● **What needs to be done**:
Leave out the pictures and repeat the rest of the material exactly.

● **Collected data**:
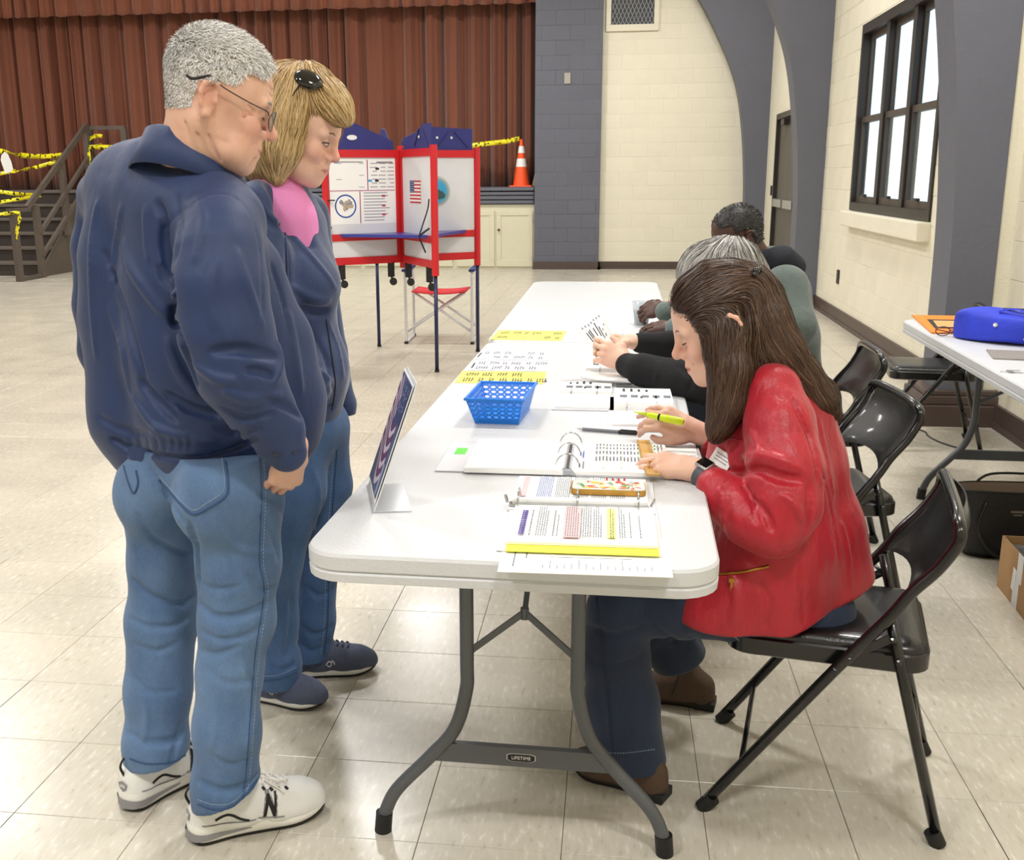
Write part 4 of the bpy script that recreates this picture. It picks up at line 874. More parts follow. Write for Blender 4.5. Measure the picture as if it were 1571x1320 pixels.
b = MB(); b.box((-.013, 0, .0023), (.002, .296, .0008), rotz(.045)); b.obj('metal_edge', mat('brass_edge', '#a9772e', .35, metal=.6), rb)
b = MB(); R_ = rotz(.045)
for k in range(-18, 19): v = R_@Vector((.009, k*.0078, .0021)); b.box(v, (.006 if k % 2 else .010, .0007, .0002), R_)
b.obj('graduation', M_BLACKINK, rb)['kind'] = 'stuff'
pn = thing('ballpoint_pen', 'grey ballpoint pen lying behind the white binder', 'pen', (-.007, 2.63, TZ+.005)); PM = frame_xy((.152, -.034, 0))
b = MB(); b.tube([PM@np.array([x, 0, 0]) for x in (-.062, .04)], .0045, 10); b.obj('barrel', mat('grey_barrel', '#6d6f75', .3), pn, angle=50)
b = MB(); b.tube([PM@np.array([x, 0, 0]) for x in (.03, .074, .078)], [.0052, .005, .003], 10); b.box(PM@np.array([.055, 0, .006]), (.04, .003, .002), Matrix(PM.tolist())); b.obj('cap', mat('black_plastic', '#1b1b1e', .35), pn, angle=50)
b = MB(); b.tube([PM@np.array([x, 0, 0]) for x in (-.062, -.07, -.078)], [.0042, .0022, .0006], 10); b.obj('tip', M_CHROME, pn, smooth=True)
# two more binders toward the grey-haired woman
def small_binder(label, c, w, d0, d1, t1, seed):
    o = (c[0], c[1], TZ); t = thing('ring_binder', label, 'binder', o); b = MB(o); b.box((c[0], c[1], TZ+.0015), (w+.03, d0+d1+.06, .003), bev=.001); b.obj('cover', M_BINDER, t)
    b = MB(o); stack(b, (c[0]-.004, c[1]-d0/2-.004), w, d0, 0, TZ+.003, .006, .003, 1); b.obj('page_stack', M_PAPER, t)
    b = MB(o); stack(b, (c[0], c[1]+d1/2+.012), w, d1, 0, TZ+.003, t1, .002, 1); pg = b.obj('page_stack', M_PAPER, t); r = np.random.default_rng(seed)
    R = [(u, u+.007, .2*d1, .2*d1+r.uniform(.02, .045), 1) for u in np.linspace(-w*.35, w*.05, 4)]+[(u, u+.006, -.25*d1, -.25*d1+r.uniform(.02, .05), 1) for u in np.linspace(-w*.05, w*.2, 2)]+[(u, u+.02, -.2*d1, -.2*d1+.03, 0) for u in np.linspace(-w*.4, w*.35, 5)]
    marks(pg, (c[0], c[1]+d1/2+.012), 0, TZ+t1+.0055, R, o)
    for x in (-w*.28, w*.22): b = MB(o); b.tube([(c[0]+x, c[1]+.005+.018*math.cos(q), TZ+t1*.6+.016*math.sin(q)) for q in np.linspace(-.4, math.pi+.4, 12)], .0018, 6); b.obj('ring', M_CHROME, t, smooth=True)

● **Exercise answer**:
Write part 4 of the bpy script that recreates this picture. It picks up at line 874. More parts follow. Write for Blender 4.5. Measure the picture as if it were 1571x1320 pixels.
b = MB(); b.box((-.013, 0, .0023), (.002, .296, .0008), rotz(.045)); b.obj('metal_edge', mat('brass_edge', '#a9772e', .35, metal=.6), rb)
b = MB(); R_ = rotz(.045)
for k in range(-18, 19): v = R_@Vector((.009, k*.0078, .0021)); b.box(v, (.006 if k % 2 else .010, .0007, .0002), R_)
b.obj('graduation', M_BLACKINK, rb)['kind'] = 'stuff'
pn = thing('ballpoint_pen', 'grey ballpoint pen lying behind the white binder', 'pen', (-.007, 2.63, TZ+.005)); PM = frame_xy((.152, -.034, 0))
b = MB(); b.tube([PM@np.array([x, 0, 0]) for x in (-.062, .04)], .0045, 10); b.obj('barrel', mat('grey_barrel', '#6d6f75', .3), pn, angle=50)
b = MB(); b.tube([PM@np.array([x, 0, 0]) for x in (.03, .074, .078)], [.0052, .005, .003], 10); b.box(PM@np.array([.055, 0, .006]), (.04, .003, .002), Matrix(PM.tolist())); b.obj('cap', mat('black_plastic', '#1b1b1e', .35), pn, angle=50)
b = MB(); b.tube([PM@np.array([x, 0, 0]) for x in (-.062, -.07, -.078)], [.0042, .0022, .0006], 10); b.obj('tip', M_CHROME, pn, smooth=True)
# two more binders toward the grey-haired woman
def small_binder(label, c, w, d0, d1, t1, seed):
    o = (c[0], c[1], TZ); t = thing('ring_binder', label, 'binder', o); b = MB(o); b.box((c[0], c[1], TZ+.0015), (w+.03, d0+d1+.06, .003), bev=.001); b.obj('cover', M_BINDER, t)
    b = MB(o); stack(b, (c[0]-.004, c[1]-d0/2-.004), w, d0, 0, TZ+.003, .006, .003, 1); b.obj('page_stack', M_PAPER, t)
    b = MB(o); stack(b, (c[0], c[1]+d1/2+.012), w, d1, 0, TZ+.003, t1, .002, 1); pg = b.obj('page_stack', M_PAPER, t); r = np.random.default_rng(seed)
    R = [(u, u+.007, .2*d1, .2*d1+r.uniform(.02, .045), 1) for u in np.linspace(-w*.35, w*.05, 4)]+[(u, u+.006, -.25*d1, -.25*d1+r.uniform(.02, .05), 1) for u in np.linspace(-w*.05, w*.2, 2)]+[(u, u+.02, -.2*d1, -.2*d1+.03, 0) for u in np.linspace(-w*.4, w*.35, 5)]
    marks(pg, (c[0], c[1]+d1/2+.012), 0, TZ+t1+.0055, R, o)
    for x in (-w*.28, w*.22): b = MB(o); b.tube([(c[0]+x, c[1]+.005+.018*math.cos(q), TZ+t1*.6+.016*math.sin(q)) for q in np.linspace(-.4, math.pi+.4, 12)], .0018, 6); b.obj('ring', M_CHROME, t, smooth=True)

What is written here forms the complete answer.